During the long-term operation of a nuclear waste repository, the buffer/backfill material in the shield of the repository can eventually lose the ability to retain water owing to factors such as groundwater chemistry and heat released from nuclides. In this paper, a test platform was constructed to investigate the "wetting" behavior of GMZ Na-bentonite (a local bentonite from Gaomiaozi county, China) after being subjected to different alkali-heat treatments (AHTs).
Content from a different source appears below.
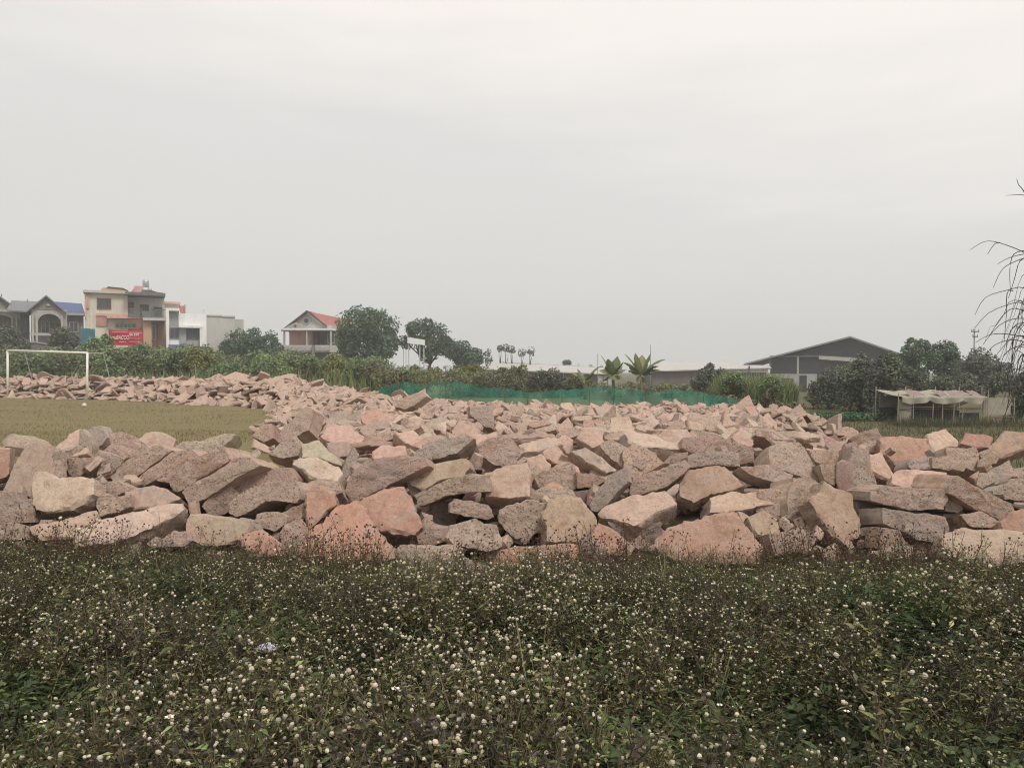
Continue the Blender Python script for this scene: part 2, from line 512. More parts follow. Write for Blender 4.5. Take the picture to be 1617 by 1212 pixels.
HERO_TXT = """
B tan 55 0 .14 .3|2,697 16,684 53,688 78,697 76,704 36,706 5,704|
S orange 20 20 .16 .1|-8,704 16,706 14,748 9,753 -8,757|
S tan 22 -12 .2 .05|36,704 24,724 13,750 3,775 14,784 28,792 45,781 52,755 84,750 82,706 60,695|tall tan slab
S cream 38 -15 .15 .1|80,715 109,685 127,676 137,690 138,716 120,720 87,724|
B green 10 15 .3 .2|126,677 138,688 147,708 145,719 133,728 124,716|
B brown 8 0 .4 .2|87,723 128,722 134,747 127,752 88,751|
B grey 15 0 .25 .1|143,672 158,672 169,690 161,703 152,706 141,694 136,683|grey cement lump
B tan 28 0 .3 .1|171,683 187,681 205,686 222,695 222,713 203,724 172,714 160,713 173,700|
B grey 5 25 .35 .3|156,712 174,715 198,724 182,745 160,755 127,751 141,730|
S cream 30 -8 .2 -.25|50,755 56,744 73,744 91,752 118,751 145,754 145,779 127,793 109,804 87,806 56,805 49,797|big cream slab
B tan 15 0 .3 0|152,761 183,757 201,768 204,774 183,783 170,777 154,776|
B pink 20 10 .3 0|151,781 170,777 186,783 206,780 206,800 190,808 158,815 153,800|
S tan 38 -10 .2 .05|195,776 218,769 242,763 256,768 287,786 258,797 227,801 195,808|
B mauve 0 0 .4 .2|124,788 152,782 154,803 136,807 123,803|
B grey 12 10 .3 0|-8,774 18,776 31,797 27,808 0,815 -8,814|
B grey 5 20 .3 .15|32,793 50,786 56,814 49,828 33,828|
B tan 20 0 .3 -.05|-6,829 22,824 37,830 36,850 14,854 -6,850|
B brown 10 0 .3 .1|-6,813 30,805 34,825 10,832 -6,834|
S tan 48 5 .18 -.05|44,830 109,815 152,804 156,820 127,836 112,850 60,850|
S cream 50 12 .24 -.2|118,842 155,820 200,808 254,795 284,793 290,801 272,812 240,830 205,846 165,858 118,862|long cream front slab
S pink 30 0 .16 .2|216,696 227,684 245,680 263,684 278,694 272,708 236,708 218,702|half-round pink slab
B tan 14 -8 .5 .05|172,754 183,742 202,724 220,712 236,704 256,703 272,711 253,724 231,738 211,754 197,763 182,762|
B pink 14 -8 .5 .05|211,768 216,755 242,734 271,713 300,708 313,719 284,738 245,758 217,772|
B green 30 0 .3 .3|270,706 287,696 316,695 354,683 374,686 352,706 318,718 303,722 283,718|mossy top slab
B tan 15 -8 .55 0|243,759 273,741 302,724 352,704 364,722 360,729 316,756 293,770 282,775 273,773 266,762|upper of the twin slanting slabs
B tan 15 -8 .55 -.05|285,777 312,758 360,731 369,721 392,723 410,735 396,742 374,753 338,778 316,791 298,800 291,791|lower of the twin slanting slabs
B mauve 0 20 .3 .4|318,800 332,779 363,764 378,778 374,795 356,812 330,814|
S tan 20 0 .25 -.1|292,848 294,820 298,810 331,811 393,822 396,834 390,854 340,862 297,860|tan block at the weeds
B pink 25 0 .25 -.1|252,852 276,837 298,838 306,853 290,862 258,862|
B tan 25 0 .2 -.05|232,858 246,846 262,854 260,864 238,864|
B tan 15 5 .3 -.05|401,822 404,811 420,809 437,807 453,815 452,830 431,838 411,833|
S orange 42 5 .18 -.1|383,843 400,835 414,834 427,843 449,862 447,876 400,878 381,864|
B tan 18 -5 .45 -.12|359,796 366,787 398,768 428,757 466,757 473,769 474,787 466,794 445,789 420,791 388,811 372,816 359,810|rounded tan slab
B red 25 -5 .4 .1|369,777 375,760 392,747 415,738 462,737 470,752 468,762 428,762 400,772 377,785|
B red 10 0 .3 .15|447,808 480,793 484,815 473,828 450,820|
B pink 15 10 .3 .1|440,840 452,826 473,816 484,838 486,850 478,876 456,876 444,860|
S orange 22 8 .28 -.12|482,780 494,768 510,767 529,778 532,796 510,818 488,836 481,822|
B tan 35 0 .3 .05|483,763 502,756 538,761 541,776 530,781 509,770 486,780|
S orange 38 -6 .2 .05|470,857 488,836 512,819 531,801 562,788 577,800 587,830 612,858 626,880 600,888 540,886 478,880|broad orange ramp slab
S orange 30 6 .19 -.2|562,795 572,787 600,773 617,766 639,765 644,772 653,792 655,806 669,833 658,845 636,842 600,833 578,824 566,812|brick-orange wedge slab
B red 16 -8 .5 0|542,776 545,762 556,742 575,728 605,720 640,719 669,724 675,735 645,751 620,763 600,774 575,786 556,791|big pebbly slanting slab
B grey 15 20 .3 .15|536,753 545,730 560,704 568,717 558,743 546,760|
S tan 30 -8 .22 .1|642,753 660,740 700,727 736,723 742,737 734,750 708,756 687,763 669,774 648,766|
B dark 0 0 .4 .3|640,756 662,744 680,765 664,786 648,782|
B tan 8 -8 .5 -.2|656,793 668,777 709,754 720,750 765,751 769,776 727,779 702,784 673,797 660,799|overhanging tan slab
S tan 32 0 .24 -.25|762,759 768,745 785,738 800,733 833,729 840,745 836,783 800,786 767,784|square tan block
B dark 5 10 .4 .45|650,804 702,788 726,813 712,838 668,838|
B mauve 8 8 .4 -.05|711,797 719,787 774,798 782,816 771,821 727,813 710,809|
B pale 22 4 .4 -.15|702,848 709,828 752,818 782,828 792,848 792,862 774,870 745,866 716,859|pale boulder
B pale 15 0 .35 -.05|624,868 631,859 709,860 732,866 722,884 700,900 650,903 627,899|
B pale 30 0 .3 -.25|690,902 712,887 734,878 756,886 778,902 758,910 702,910|
B mauve 10 0 .3 .2|658,846 680,830 708,833 706,854 680,862 660,858|
S orange 24 3 .3 -.15|781,892 790,868 815,862 900,857 914,859 917,888 905,898 788,900|long orange kerb-like block
B tan 10 0 .4 0|786,807 800,799 835,789 863,796 864,829 858,840 812,849 798,839 786,820|
S brown 34 8 .3 -.1|862,786 885,783 917,783 928,799 946,821 948,841 916,857 861,855|brown tilted block
B tan 20 0 .4 .1|834,779 862,767 905,772 911,784 864,790 858,799 837,792|
B tan 18 5 .4 .1|842,752 866,740 882,734 908,739 914,752 910,772 880,772 848,770|
B orange 10 0 .4 .1|910,745 932,748 957,759 940,769 912,771|
S tan 45 0 .2 .2|933,734 958,738 976,742 957,758 931,748|
B dark 5 0 .4 .4|904,776 944,772 932,802 912,796|
B grey 12 -12 .45 -.1|931,797 942,775 960,752 974,742 991,738 994,760 977,774 958,797 942,809 932,805|grey diagonal slab
S pink 50 -12 .24 -.15|945,808 958,797 996,783 1051,773 1063,786 1069,795 1035,809 1008,827 1000,830 975,821 950,815|flat pink slab
B dark 0 0 .4 .3|960,824 985,830 1000,830 1045,826 1048,874 1005,886 980,860|
S orange 26 10 .25 0|931,852 945,824 960,830 975,839 1002,864 994,878 945,874|
B dark 5 0 .3 .05|914,856 930,852 962,873 978,894 930,899 914,884|
S orange 34 -5 .22 -.2|1044,843 1054,832 1102,817 1160,805 1172,813 1187,837 1206,862 1198,886 1140,890 1063,884 1044,862|great orange front slab
S brown 40 -8 .2 0|1070,772 1078,752 1089,740 1145,734 1159,748 1179,766 1156,774 1122,782 1094,794 1072,782|rust-brown slab
B grey 15 0 .35 -.05|1084,720 1094,715 1145,711 1167,714 1172,724 1168,736 1131,734 1094,738 1086,736|rounded grey bar
S tan 45 8 .25 .05|1120,784 1156,775 1218,774 1227,795 1170,804 1152,806 1123,808|
B tan 18 -8 .5 -.05|994,766 1000,756 1020,746 1051,737 1080,726 1088,737 1074,753 1054,767 1036,774 1000,783 994,780|
S cream 62 0 .2 0|985,683 1000,679 1033,687 1055,696 1075,699 1078,709 1060,709 1040,704 1012,706 993,698|cream slab
B red 20 0 .4 .15|1078,690 1127,686 1141,690 1136,708 1134,714 1090,715 1076,707|
B pink 28 -8 .4 .1|984,711 1000,699 1027,712 1052,731 1020,746 1000,756 984,742|
B mauve 10 0 .3 .15|1054,731 1065,717 1087,713 1086,726 1062,737|
S pink 25 25 .2 .1|1157,691 1172,673 1191,700 1188,707 1166,702|
B brown 10 10 .35 .2|1133,712 1150,691 1168,699 1191,706 1192,729 1170,732 1166,714 1145,713|
B grey 28 20 .2 .05|1168,737 1198,734 1220,734 1252,749 1249,767 1238,767 1200,754 1180,747|
B tan 32 18 .35 .1|1214,703 1235,697 1262,696 1287,727 1300,755 1288,764 1254,750 1216,732|large grey-tan slab
B tan 18 20 .35 -.02|1253,752 1289,756 1298,762 1288,781 1265,797 1254,810 1246,824 1242,792|
S brown 26 14 .24 -.2|1278,790 1295,775 1302,757 1318,771 1346,780 1350,801 1359,815 1362,847 1335,860 1309,834 1289,809|brown propped slab
B pink 14 0 .35 .1|1198,773 1218,770 1244,771 1245,796 1237,820 1217,824 1194,807|
S brown 40 0 .25 -.05|1180,816 1205,804 1228,817 1234,841 1215,853 1194,845|
B dark 8 10 .35 .15|1266,798 1281,792 1292,813 1289,834 1254,832 1248,818|
B brown 20 0 .35 -.05|1212,842 1250,837 1265,831 1292,850 1278,872 1226,876|
B grey 18 -5 .4 .05|1345,703 1372,709 1377,738 1384,762 1380,779 1361,782 1344,777 1343,735|upright grey slab
S mauve 10 -40 .25 .1|1321,730 1328,726 1347,729 1348,778 1325,778 1319,755|
B tan 25 0 .35 .1|1277,710 1316,709 1325,724 1319,735 1298,733 1287,729|
B tan 12 0 .3 .15|1294,734 1318,733 1326,748 1319,768 1302,758|
S pink 36 15 .2 .05|1375,717 1392,713 1413,748 1411,759 1400,757 1376,744|
B tan 20 0 .3 .2|1358,703 1371,695 1390,697 1398,713 1372,715|
B brown 15 -20 .4 .15|1340,693 1358,683 1385,674 1393,688 1391,698 1369,698 1356,704|stubby brown slab
S orange 32 -5 .2 .1|1391,690 1410,689 1440,689 1464,691 1472,718 1440,729 1413,735 1395,711|orange-tan slab
S cream 42 20 .2 .1|1464,685 1495,676 1514,697 1512,705 1494,705 1494,717 1477,719 1467,700|cream top slab
S orange 46 0 .2 .05|1516,700 1524,683 1553,684 1569,690 1563,706 1540,706|
S brown 35 -12 .22 0|1561,706 1578,690 1586,678 1630,682 1630,704 1580,723 1563,714|
B tan 26 5 .3 .15|1494,705 1541,705 1554,737 1543,743 1524,739 1499,733|
B tan 18 0 .3 .02|1472,721 1523,720 1530,733 1521,743 1495,741 1472,739|
B grey 20 0 .3 .05|1438,722 1473,720 1474,740 1440,743 1434,733|
B tan 20 0 .25 .2|1547,716 1560,709 1577,723 1573,731 1555,738|
S pink 58 0 .16 -.05|1407,750 1417,742 1440,740 1496,744 1501,768 1488,774 1440,772 1405,763|
B tan 8 0 .5 -.25|1375,776 1397,766 1440,771 1490,772 1497,787 1491,804 1442,806 1400,797 1376,790|two-toned ledge slab
B brown 8 10 .5 -.15|1496,778 1513,750 1560,777 1598,795 1602,810 1580,822 1551,808|long brown leaning slab
B grey 10 0 .3 0|1491,787 1513,789 1522,804 1513,810 1493,807|
B grey 14 5 .4 0|1393,801 1437,807 1492,815 1503,836 1480,857 1455,853 1420,837 1394,826|
S tan 40 -8 .25 -.15|1488,840 1520,832 1575,834 1630,840 1632,884 1550,894 1500,877 1483,857|broad tan front slab
B pink 20 0 .3 .05|1515,812 1551,807 1580,824 1577,834 1536,832|
S orange 28 -15 .22 -.1|1576,824 1600,806 1632,797 1632,842 1582,841|
B tan 28 -12 .3 .1|1549,755 1571,739 1594,725 1602,737 1599,752 1571,766 1551,761|
B tan 20 0 .3 .1|1596,740 1632,734 1632,755 1599,752|
B tan 16 -8 .3 .1|1584,766 1598,756 1632,753 1632,792 1587,788|
B grey 15 0 .25 0|1567,774 1583,765 1586,780 1569,781|
B brown 10 0 .3 .05|1395,833 1420,837 1430,858 1410,868 1388,866|
B pale 24 0 .3 -.1|1382,872 1410,860 1444,860 1442,882 1398,886|
B dark 5 10 .4 .3|1356,783 1380,780 1387,808 1404,828 1370,832 1357,808|
B dark 0 0 .4 .35|1490,812 1520,806 1530,838 1500,850|
S pink 55 0 .2 0|504,688 519,669 551,672 574,688 572,700 528,701|pale pink slab
S mauve 35 0 .2 .05|514,698 551,696 554,717 531,723 518,711|
S green 48 10 .2 0|475,700 504,695 519,712 535,722 541,735 500,722 477,722|pale green slab
S cream 50 0 .2 -.05|462,732 470,721 500,721 535,737 541,747 533,760 505,759 488,750|
B tan 30 -12 .3 0|431,701 449,672 484,640 497,648 488,679 462,692|long tan ramp slab
B tan 28 0 .3 0|423,716 445,696 468,689 479,700 471,719 445,724|
B pink 20 0 .3 .1|398,688 412,669 433,672 431,691 415,699|
B pink 20 0 .3 .1|573,690 590,683 626,679 634,688 600,699 577,701|
S pink 66 0 .2 .1|621,682 640,679 681,700 665,708 640,699|
B grey 26 -5 .35 .1|648,716 690,694 735,684 747,692 721,716 690,724 658,728|long grey-tan slab
S pink 30 0 .2 .1|588,713 600,702 641,704 642,718 610,724 590,724|
B tan 20 -10 .4 0|622,641 640,625 668,617 674,625 652,641 638,646|stacked ribbed slab
B grey 20 10 .3 0|741,641 778,640 781,676 765,674 744,656|
B mauve 24 5 .35 .05|754,701 770,691 802,684 826,715 813,737 780,734 757,716|mauve lump
S tan 58 0 .2 .05|819,703 840,694 878,689 888,700 850,712 825,714|
S pink 25 20 .25 .1|857,713 878,699 890,712 881,732 861,723|
S tan 30 15 .2 0|903,713 925,704 966,735 977,743 958,747 934,735|
B tan 28 12 .3 .1|946,701 965,691 1001,715 1012,736 985,739 964,723|
S pink 30 0 .25 .05|830,723 855,715 869,733 867,744 837,740|
S pink 40 0 .2 .1|911,691 920,674 946,679 957,701 935,707|
"""
HEROES = []
for ln in HERO_TXT.strip().split("\n"):
    a, b, c = ln.split("|")
    typ, colr, e, yaw, T, dz = a.split()
    HEROES.append(dict(S=typ == "S", col=colr, e=float(e), yaw=float(yaw), T=float(T), dz=float(dz), poly=np.array([[float(q) for q in s.split(",")] for s in b.split()]), lm=c.strip()))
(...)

The experimental results show that (i) montmorillonite primarily decomposes and dissolves under the alkali-heat conditions, (ii) the mass moisture content and equivalent crystalline interlayer (ECI) space of montmorillonite are negatively correlated with the duration and temperature of AHT and (iii) independent of AHT, the evolutionary relationship between the mass moisture content and suction of montmorillonite exhibits a rapid decrease in the low-suction range and a gradual stabilization in the high-suction range. Significantly, an extended VG (EVG) model was developed to quantitatively characterize impact of temperature and alkaline solution on weakening the ability of bentonite to retain water. The developed model considers the contribution of the spatial perturbation factor to the saturation, so as to clearly characterize the three "wetting" states of bentonite in ascending order of the matric potential: water-linked & air-closed, water–air fully open, and water-closed & air-linked.